Beginning with the first line of the data below, extract each line up to and including the one containing "S.camera = cam". Copy them exactly and add nothing.

### RECORDED DATA

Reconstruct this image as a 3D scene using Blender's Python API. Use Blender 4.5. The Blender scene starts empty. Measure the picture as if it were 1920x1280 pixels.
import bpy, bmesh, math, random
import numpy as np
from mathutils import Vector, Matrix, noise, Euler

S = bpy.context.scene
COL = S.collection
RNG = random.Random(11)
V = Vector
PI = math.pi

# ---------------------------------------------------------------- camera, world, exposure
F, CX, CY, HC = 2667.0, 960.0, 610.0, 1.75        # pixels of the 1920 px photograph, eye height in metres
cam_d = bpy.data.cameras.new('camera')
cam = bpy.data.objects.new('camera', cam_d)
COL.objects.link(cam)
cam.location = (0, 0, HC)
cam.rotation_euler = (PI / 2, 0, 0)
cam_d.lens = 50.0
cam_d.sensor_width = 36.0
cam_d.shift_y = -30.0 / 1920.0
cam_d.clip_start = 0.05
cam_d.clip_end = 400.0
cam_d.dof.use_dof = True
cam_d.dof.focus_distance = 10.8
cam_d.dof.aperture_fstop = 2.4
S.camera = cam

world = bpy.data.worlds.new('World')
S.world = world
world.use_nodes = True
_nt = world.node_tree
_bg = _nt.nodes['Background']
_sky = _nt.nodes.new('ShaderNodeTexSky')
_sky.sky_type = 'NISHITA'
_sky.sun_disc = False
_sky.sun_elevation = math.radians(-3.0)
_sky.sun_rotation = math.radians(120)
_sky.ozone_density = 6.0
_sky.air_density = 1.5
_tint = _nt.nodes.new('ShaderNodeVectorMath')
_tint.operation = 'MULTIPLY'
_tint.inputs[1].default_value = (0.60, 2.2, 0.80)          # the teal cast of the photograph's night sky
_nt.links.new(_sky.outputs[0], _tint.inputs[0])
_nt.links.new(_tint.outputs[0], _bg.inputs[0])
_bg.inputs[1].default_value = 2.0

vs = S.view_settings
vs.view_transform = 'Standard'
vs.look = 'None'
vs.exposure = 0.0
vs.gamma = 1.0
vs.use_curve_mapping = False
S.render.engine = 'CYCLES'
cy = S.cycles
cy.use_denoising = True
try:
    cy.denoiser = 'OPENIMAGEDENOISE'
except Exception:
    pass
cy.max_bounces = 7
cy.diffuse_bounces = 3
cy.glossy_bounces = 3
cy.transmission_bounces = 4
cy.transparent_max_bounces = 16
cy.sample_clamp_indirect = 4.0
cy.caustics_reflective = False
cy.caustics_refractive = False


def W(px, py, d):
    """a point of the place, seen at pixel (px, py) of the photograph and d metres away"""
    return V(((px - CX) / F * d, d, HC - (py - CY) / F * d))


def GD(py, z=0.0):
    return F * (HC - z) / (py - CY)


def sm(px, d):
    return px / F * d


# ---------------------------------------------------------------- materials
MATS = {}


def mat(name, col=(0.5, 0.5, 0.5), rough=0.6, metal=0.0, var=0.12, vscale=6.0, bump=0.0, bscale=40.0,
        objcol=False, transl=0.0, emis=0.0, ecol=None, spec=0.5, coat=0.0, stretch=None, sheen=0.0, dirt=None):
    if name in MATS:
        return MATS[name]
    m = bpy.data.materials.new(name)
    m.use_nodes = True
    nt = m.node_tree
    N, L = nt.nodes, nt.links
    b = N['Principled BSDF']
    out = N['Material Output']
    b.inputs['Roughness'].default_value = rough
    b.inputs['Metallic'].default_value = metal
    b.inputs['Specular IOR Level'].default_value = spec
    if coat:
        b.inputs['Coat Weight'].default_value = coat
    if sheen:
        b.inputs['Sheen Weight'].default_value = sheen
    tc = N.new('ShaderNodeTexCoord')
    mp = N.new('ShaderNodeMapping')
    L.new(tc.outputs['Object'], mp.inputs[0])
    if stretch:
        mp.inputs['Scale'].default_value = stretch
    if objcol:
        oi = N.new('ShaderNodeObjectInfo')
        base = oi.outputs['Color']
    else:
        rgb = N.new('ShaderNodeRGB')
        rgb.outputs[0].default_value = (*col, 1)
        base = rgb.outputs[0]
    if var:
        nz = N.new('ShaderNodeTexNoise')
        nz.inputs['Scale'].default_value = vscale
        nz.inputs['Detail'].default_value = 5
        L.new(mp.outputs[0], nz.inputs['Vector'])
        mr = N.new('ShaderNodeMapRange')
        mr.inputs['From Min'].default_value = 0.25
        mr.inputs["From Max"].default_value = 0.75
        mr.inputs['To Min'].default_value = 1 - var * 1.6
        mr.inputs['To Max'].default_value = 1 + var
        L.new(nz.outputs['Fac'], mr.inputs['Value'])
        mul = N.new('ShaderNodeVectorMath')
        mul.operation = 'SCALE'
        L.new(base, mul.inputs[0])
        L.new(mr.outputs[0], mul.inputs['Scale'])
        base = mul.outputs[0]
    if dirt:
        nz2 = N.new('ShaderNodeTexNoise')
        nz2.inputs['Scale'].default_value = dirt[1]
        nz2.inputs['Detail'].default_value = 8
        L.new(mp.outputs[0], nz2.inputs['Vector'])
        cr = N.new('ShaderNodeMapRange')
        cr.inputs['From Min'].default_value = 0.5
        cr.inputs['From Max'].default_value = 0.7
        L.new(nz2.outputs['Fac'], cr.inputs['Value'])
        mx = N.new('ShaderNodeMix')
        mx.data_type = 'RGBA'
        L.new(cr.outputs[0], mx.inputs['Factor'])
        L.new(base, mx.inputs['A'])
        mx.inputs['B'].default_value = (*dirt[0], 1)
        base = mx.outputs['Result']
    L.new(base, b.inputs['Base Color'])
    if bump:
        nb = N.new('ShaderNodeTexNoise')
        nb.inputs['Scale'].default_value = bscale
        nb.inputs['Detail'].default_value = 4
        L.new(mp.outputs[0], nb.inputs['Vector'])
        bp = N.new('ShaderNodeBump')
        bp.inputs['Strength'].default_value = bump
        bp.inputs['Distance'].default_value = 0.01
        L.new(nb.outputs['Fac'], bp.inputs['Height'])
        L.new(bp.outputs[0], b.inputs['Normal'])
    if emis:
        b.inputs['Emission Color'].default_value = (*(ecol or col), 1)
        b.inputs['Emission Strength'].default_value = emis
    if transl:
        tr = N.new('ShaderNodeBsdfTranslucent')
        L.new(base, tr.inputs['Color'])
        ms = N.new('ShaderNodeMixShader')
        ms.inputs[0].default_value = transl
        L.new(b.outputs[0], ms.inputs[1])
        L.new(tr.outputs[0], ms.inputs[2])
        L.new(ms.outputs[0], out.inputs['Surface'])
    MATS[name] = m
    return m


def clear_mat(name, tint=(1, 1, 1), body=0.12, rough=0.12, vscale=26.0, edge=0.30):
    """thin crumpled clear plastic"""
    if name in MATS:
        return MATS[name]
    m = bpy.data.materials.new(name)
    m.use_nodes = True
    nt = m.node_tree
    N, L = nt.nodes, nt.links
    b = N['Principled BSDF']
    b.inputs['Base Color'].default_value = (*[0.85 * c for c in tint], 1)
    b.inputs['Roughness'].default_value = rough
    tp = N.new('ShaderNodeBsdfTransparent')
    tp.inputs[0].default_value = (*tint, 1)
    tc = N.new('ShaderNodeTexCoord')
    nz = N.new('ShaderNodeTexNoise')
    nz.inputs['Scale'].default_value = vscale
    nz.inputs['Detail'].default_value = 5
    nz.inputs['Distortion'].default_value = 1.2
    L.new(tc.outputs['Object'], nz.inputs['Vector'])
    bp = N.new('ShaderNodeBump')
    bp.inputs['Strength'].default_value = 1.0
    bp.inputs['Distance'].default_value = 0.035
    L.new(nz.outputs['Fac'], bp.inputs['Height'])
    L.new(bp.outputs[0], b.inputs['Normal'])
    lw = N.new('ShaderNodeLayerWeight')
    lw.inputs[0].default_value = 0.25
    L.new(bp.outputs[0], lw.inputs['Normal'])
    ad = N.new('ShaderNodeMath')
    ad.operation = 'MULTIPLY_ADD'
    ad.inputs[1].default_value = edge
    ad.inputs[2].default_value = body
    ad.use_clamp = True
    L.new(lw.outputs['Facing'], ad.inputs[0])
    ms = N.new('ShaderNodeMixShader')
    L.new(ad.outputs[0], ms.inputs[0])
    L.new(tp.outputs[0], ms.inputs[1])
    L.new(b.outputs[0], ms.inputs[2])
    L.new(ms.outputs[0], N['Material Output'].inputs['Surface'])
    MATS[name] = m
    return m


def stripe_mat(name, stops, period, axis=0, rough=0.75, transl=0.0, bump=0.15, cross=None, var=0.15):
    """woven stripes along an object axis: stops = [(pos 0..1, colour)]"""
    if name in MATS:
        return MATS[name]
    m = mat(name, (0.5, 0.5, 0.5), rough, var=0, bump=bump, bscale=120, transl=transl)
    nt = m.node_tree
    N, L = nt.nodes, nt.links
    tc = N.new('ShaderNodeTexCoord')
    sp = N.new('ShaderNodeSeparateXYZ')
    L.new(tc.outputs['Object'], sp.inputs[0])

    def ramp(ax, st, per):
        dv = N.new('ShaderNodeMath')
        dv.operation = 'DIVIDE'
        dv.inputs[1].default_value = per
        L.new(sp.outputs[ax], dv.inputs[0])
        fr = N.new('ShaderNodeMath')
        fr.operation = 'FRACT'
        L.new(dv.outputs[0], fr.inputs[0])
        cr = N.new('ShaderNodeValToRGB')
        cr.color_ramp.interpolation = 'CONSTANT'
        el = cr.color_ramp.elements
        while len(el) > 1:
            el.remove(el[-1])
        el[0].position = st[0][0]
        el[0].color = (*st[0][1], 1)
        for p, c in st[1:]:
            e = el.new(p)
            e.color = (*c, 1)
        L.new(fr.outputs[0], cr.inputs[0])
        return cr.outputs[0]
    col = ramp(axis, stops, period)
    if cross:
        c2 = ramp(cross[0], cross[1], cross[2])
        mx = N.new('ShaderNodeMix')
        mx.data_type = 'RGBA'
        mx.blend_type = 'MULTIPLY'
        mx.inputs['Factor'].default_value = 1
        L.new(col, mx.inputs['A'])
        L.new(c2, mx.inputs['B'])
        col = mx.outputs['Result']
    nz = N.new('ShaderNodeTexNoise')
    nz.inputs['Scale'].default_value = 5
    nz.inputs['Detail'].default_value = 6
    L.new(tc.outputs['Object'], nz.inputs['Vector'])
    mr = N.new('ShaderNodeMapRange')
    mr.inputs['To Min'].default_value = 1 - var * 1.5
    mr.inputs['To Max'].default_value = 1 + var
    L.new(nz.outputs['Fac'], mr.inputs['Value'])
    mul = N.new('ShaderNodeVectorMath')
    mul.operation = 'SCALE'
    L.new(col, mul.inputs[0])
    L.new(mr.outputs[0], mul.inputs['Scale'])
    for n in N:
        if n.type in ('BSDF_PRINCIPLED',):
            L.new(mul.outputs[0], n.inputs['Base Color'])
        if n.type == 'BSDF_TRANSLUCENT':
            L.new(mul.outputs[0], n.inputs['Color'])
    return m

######

▶ [CORRECT OUTPUT]
Reconstruct this image as a 3D scene using Blender's Python API. Use Blender 4.5. The Blender scene starts empty. Measure the picture as if it were 1920x1280 pixels.
import bpy, bmesh, math, random
import numpy as np
from mathutils import Vector, Matrix, noise, Euler

S = bpy.context.scene
COL = S.collection
RNG = random.Random(11)
V = Vector
PI = math.pi

# ---------------------------------------------------------------- camera, world, exposure
F, CX, CY, HC = 2667.0, 960.0, 610.0, 1.75        # pixels of the 1920 px photograph, eye height in metres
cam_d = bpy.data.cameras.new('camera')
cam = bpy.data.objects.new('camera', cam_d)
COL.objects.link(cam)
cam.location = (0, 0, HC)
cam.rotation_euler = (PI / 2, 0, 0)
cam_d.lens = 50.0
cam_d.sensor_width = 36.0
cam_d.shift_y = -30.0 / 1920.0
cam_d.clip_start = 0.05
cam_d.clip_end = 400.0
cam_d.dof.use_dof = True
cam_d.dof.focus_distance = 10.8
cam_d.dof.aperture_fstop = 2.4
S.camera = cam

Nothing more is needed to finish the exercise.